CD Sport finished second and third with Fabien Michal and Kiril Smal, followed home by their teammates Franck Chappard and Shahan Sarkissian.  Team Virage are LMP3 champions!  Congratulations to Julien Gerbi and Gillian Henrion!  In the GT3 class, here is your podium.  Third place honors go to Team Parker with Nick Jones and Scott Malvern.  Second place to Racing Spirit of Leman Aston Martin with Valentin Hasse-Clot and Arnold Robin, and victory to Hiroshi Yamaguchi and Vincent Abril!  The Lamborghini finishes 11th overall.  

Racing Spirit of Leman win the GT3 championship by 20 points over AF Corse.  A convincing victory to Valentin Hasse-Clot and Arnold Robin.  They did what they had to do.  Then comes the prize giving, the awards ceremony.  The champions and the double runners-up are honored.  Before we say goodbye for 2023, we’ll look at the half dozen races that will make up the 2024 Le Mans Cup calendar.  It all begins in Barcelona on April 13th followed by two consecutive races in France.  First is Le Castellet and Circuit Paul Ricard in May.  Then, the two races for Road to Le Mans on June 13th and 15th, supporting the 92nd running of the 24 Hours of Le Mans.

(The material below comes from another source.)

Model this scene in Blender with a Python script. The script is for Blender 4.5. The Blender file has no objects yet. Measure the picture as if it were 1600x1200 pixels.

After the summer break, Spa Francorchamps in Belgium will host the championship in late August on August 24th.  Mugello is the new venue for the Italian round, in Tuscany, in late September, and we conclude the season in mid-October right back here at Portimao in Portugal once again.  Until then, we’ll see you soon.  So long, everybody, from Portimao and the Algarve.  Take care.